I grew up in a medium-sized town in southwestern Germany, where the Mercedes-Benz factory is located. My parents were both irreligious. My mother was simply not interested in religion, and my father was agnostic. We never talked about religion or God, and we never prayed or visited any church service. My parents pushed to opt me out of religion class in school, which was then still compulsory, resulting in my being ridiculed as the village atheist.

I first saw churches from the inside as a young adult, but it was only as a tourist taking photos.

He had a fabulous career and a dream job in paleontology, but he started looking for answers when he realized the problems with naturalism:

It all started in my late thirties when I became interested in modern physics. I read popular books by Stephen Hawking, Richard Feynman, Michio Kaku, John Barrow, David Deutsch, Brian Greene, and others. I was fascinated by the weirdness of quantum mechanics and relativity theory, as well as the mind-blowing implications of modern cosmology.

While I had started from a materialist, clockwork-universe perspective, I soon discovered certain implications of modern physics that did not fit well with such an obsolete, 19th-century worldview. I stumbled upon further problems, such as the questions of causality, the ontology of time and space, the status of mathematics, and the laws of nature. This brought me even deeper into metaphysics with issues like the problem of universals, the one and the many, the persistence of diachronic (personal) identity, free will, and the hard problem of consciousness.

I soon realized that materialism is untenable, and I searched for a new worldview that could explain these problems and make sense of the world we experience.

The first step in Dr. Bechly’s journey was investigating evidence for design in the universe, and finding it compelling:

Around this time, I also came into contact with intelligent design theory, though for totally different reasons. I was the project leader for a large special exhibition on evolution at our museum for Darwin Year 2009, which celebrated the double event of Darwin’s 200th birthday and the 150th anniversary of the first publication of his magnum opus On the Origin of Species. In preparing for this exhibit, I read some books by Darwin critics, because we wanted to refute and mock them.

This did not go as intended. I was surprised that the arguments of the ID theorists were nothing like the distorted picture painted by their opponents. The more I studied ID arguments, the more I became a critic of Neo-Darwinism and an ID proponent myself.

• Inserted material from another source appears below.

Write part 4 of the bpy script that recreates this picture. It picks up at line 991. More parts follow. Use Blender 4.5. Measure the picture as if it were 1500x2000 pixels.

I was still into process philosophy when I embraced intelligent design theory, so my support for ID had nothing to do with religion, but only with scientific arguments. I had come to see that Neo-Darwinism simply fails to explain the diversity and complexity of life and that these are better explained by an infusion of information from outside the system. The information does not have to come from a divine, miraculous intervention, but of course that would be compatible with such a view.

So, he accepts design in the universe at this point, but still doesn’t accept theism, and even further away from Christianity.

But he’s not done exploring:

So I finally decided to check out the belief system that was the last thing I wanted to be true: Classical theism. I had previously read all the New Atheists’ books, but even then, as a non-theist and fan of the authors, I had found them quite shallow and unsatisfying.

He goes on to explain how he explored the arguments for classical theism, and then the specific evidences for Christianity, such as prophecy and the historicity of the resurrection of Jesus. Eventually, he just went for the worldview that answered the questions raised by the progress of science, that also solved the metaphysical problems he had encountered.

You can read the whole thing, if you’re looking for a wonderful testimony filled with lots of apologetics. I wish that this testimony was seen as the “normal” testimony by Christian parents and pastors. Then we would be taking a completely different approach to parenting and church. We would put the emphasis on evidence.